We concur in the conclusion of the trial judge that the oral agreement was integrated into the subsequent written agreement and that the terms of the written agreement are controlling. What plaintiff has failed to recognize is that by virtue of the integration he was entitled to be reimbursed for his personal payment of employees' wages under the written contract. To obtain this reimbursement, it was necessary for him to plead and prove (1) the existence of the written contract, and (2) the fact that he had paid the expenses but had not been reimbursed either (a) because the business suffered a loss during the period, and defendants did not pay him, or (b) because the business broke even or experienced a profit, but defendants in some way prevented plaintiff from being reimbursed from the receipts.
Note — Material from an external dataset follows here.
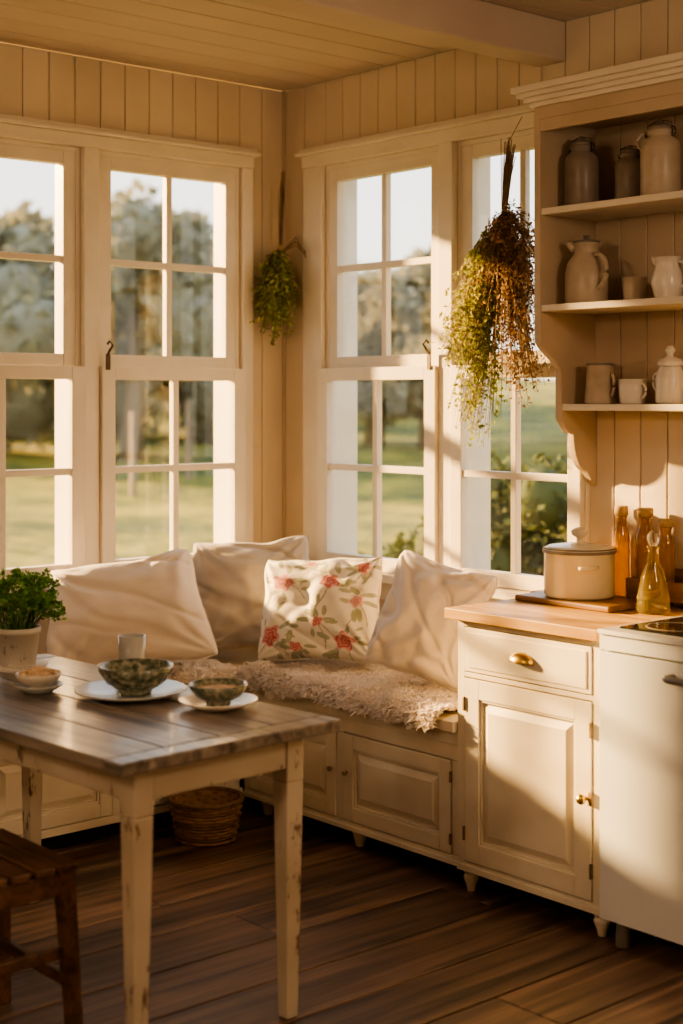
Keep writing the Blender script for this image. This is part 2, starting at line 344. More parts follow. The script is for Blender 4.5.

Plaintiff pleaded and proved neither. For all the trial judge could determine from what had been pleaded and proved, plaintiff may have reimbursed himself, or the business *12 might still owe plaintiff pursuant to an accounting, or the Alexanders might be obligated to plaintiff because the business had experienced a loss. Since, however, the case before the court was brought under an oral agreement he was not entitled to consider, the trial judge was left with no alternative but to find for defendant.
Plaintiff additionally argues that the trial court should not have made its decision on the basis of the parol evidence rule because defendant did not plead the rule as an affirmative defense. Instead, defendant made a general denial.
Under Oregon pleading rules, evidence which controverts facts necessary to be proved by plaintiff may be shown under a general denial. Elston v. Wagner et al., 216 Or. 386, 337 P.2d 326 (1959). However, where the defendant desires to present evidence which does not directly controvert a fact necessary to be established by plaintiff, it is new matter which must be pleaded as an affirmative defense. Hubbard v. OlsenRoe Transfer Co., 110 Or. 618, 626, 224 P. 636 (1924).
In this case, to establish the material allegations of his complaint, it was necessary for plaintiff to prove that the parties agreed that defendant would reimburse plaintiff if plaintiff paid the January payroll. The parol evidence rule is, of course, a rule of substantive law. Ruff v. Boltz, 252 Or. 236, 448 P.2d 549 (1968). The consequences of its application in this case render the plaintiff's proof insufficient to sustain the material allegations of his complaint. Defendant did not assert new matter but rather controverted facts necessary to be established by plaintiff. Defendant's general denial was a proper form of pleading.
Affirmed.
NOTES
[1] The active party in the case was the defendant husband, and references in the opinion to "defendant" are to the husband, unless otherwise stated.
[2] Because defendant had not affirmatively pleaded a set-off or accord and satisfaction, the trial court refused to receive evidence of credits given or set-offs made by defendant in the final accounting. The trial court's ruling in this regard is not before us on this appeal.
[3] The record does not indicate the date closing took place. The agreement specified in paragraph 11 that $10,001 was to be paid at closing, and a check for that amount dated January 21, 1970, was received into evidence. The agreement also specified in paragraph 13 that closing was to be conditioned upon "approval by the City of Milwaukie of the assignment of the Refuse Collection Agreement by Seller to Buyers." The record does not indicate when this approval was given, but it does indicate that the Milwaukie City Council meeting at which the assignment was scheduled to be discussed was set for January 12, 1970. Since both these events approval of the transfer by the City Council and payment of $10,001 had to occur before closing took place, the trial court apparently concluded that the closing date occurred at some point near the end of January.